Tower posted a wider annual loss as the general insurer set aside $25.3 million for provisions due to the Canterbury earthquakes, and detailed plans to separate out the claims into a new unit. The company posted a loss of $22.3m in the year ended Sept. 30.

Tower's shares are the worst performer on the S&P/NZX50 benchmark index this year as the insurer deals with greater-than-expected new claims related to the Canterbury earthquake in 2010 and 2011, saying today that it has received about 300 new claims in the past year worth $22m.

It says the Canterbury quakes are taking longer to settle and costing more than other comparable events and it plans to corral the claims into a separate company called RunOff.

"Separation will enable the market to more transparently value Tower," chairman Michael Stiassny said. "The component parts - RunOff Co and New Tower - are undoubtedly worth more than the whole. Separation provides a vehicle to unlock that value."

Under its separation plan, the "new" Tower company wold be listed on the NZX and include its current management and board structure, holding its underlying core business in New Zealand and the Pacific.

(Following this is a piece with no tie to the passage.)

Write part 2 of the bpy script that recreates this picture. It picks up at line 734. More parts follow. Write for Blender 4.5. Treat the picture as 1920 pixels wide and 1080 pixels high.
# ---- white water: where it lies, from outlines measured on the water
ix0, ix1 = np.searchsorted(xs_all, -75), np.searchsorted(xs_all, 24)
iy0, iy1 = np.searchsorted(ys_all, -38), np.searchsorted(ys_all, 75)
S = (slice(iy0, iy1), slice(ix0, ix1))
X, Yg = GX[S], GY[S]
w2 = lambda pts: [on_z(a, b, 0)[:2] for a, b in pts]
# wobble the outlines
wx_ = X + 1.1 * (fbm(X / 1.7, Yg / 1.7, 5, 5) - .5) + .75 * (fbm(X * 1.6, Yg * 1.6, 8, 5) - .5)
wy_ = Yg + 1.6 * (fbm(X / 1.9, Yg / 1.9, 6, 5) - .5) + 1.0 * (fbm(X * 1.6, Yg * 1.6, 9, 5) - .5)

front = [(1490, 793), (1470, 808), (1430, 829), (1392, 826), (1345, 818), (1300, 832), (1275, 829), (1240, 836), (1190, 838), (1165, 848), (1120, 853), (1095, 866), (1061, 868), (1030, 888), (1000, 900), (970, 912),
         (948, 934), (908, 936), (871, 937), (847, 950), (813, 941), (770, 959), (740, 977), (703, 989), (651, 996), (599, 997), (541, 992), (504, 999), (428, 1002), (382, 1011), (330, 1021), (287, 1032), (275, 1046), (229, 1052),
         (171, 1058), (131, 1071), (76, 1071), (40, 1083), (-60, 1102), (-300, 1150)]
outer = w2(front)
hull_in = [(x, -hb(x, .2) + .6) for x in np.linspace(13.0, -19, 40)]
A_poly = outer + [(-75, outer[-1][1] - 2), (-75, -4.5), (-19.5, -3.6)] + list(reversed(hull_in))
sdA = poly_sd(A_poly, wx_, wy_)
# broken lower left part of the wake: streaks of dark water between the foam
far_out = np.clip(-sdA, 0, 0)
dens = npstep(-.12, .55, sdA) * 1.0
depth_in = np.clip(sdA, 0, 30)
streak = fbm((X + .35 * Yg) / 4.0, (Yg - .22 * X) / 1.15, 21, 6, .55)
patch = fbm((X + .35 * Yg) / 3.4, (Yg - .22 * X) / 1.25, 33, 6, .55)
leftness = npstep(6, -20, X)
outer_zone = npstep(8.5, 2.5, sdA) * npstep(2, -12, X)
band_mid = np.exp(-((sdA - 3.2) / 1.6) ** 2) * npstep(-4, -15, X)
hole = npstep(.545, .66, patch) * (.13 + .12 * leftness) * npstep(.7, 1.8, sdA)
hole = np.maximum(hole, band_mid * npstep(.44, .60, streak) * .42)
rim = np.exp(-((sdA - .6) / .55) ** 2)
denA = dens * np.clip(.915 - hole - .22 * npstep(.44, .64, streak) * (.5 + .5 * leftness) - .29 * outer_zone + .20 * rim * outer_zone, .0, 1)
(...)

The RunOff company would be a separate legal entity with its own board and management, holding all liabilities and receivables associated with Canterbury with the aim of managing those to maximise capital return to shareholders.

“Runoff Co” would be responsible for settling the remaining 564 earthquake claims and maximising recoveries from Tower’s disputes with reinsurer Peak Re, involving $43.7 million, and EQC, involving $57.6 million.

Tower said it is confident of its recovery position and “will not resile from litigation”.

The Reserve Bank has consented to the creation of two separate licensed entities in initial talks and the process is ongoing to receive formal approval, Tower said.

It expects to put the proposal for separation to shareholders for approval at its annual meeting in March.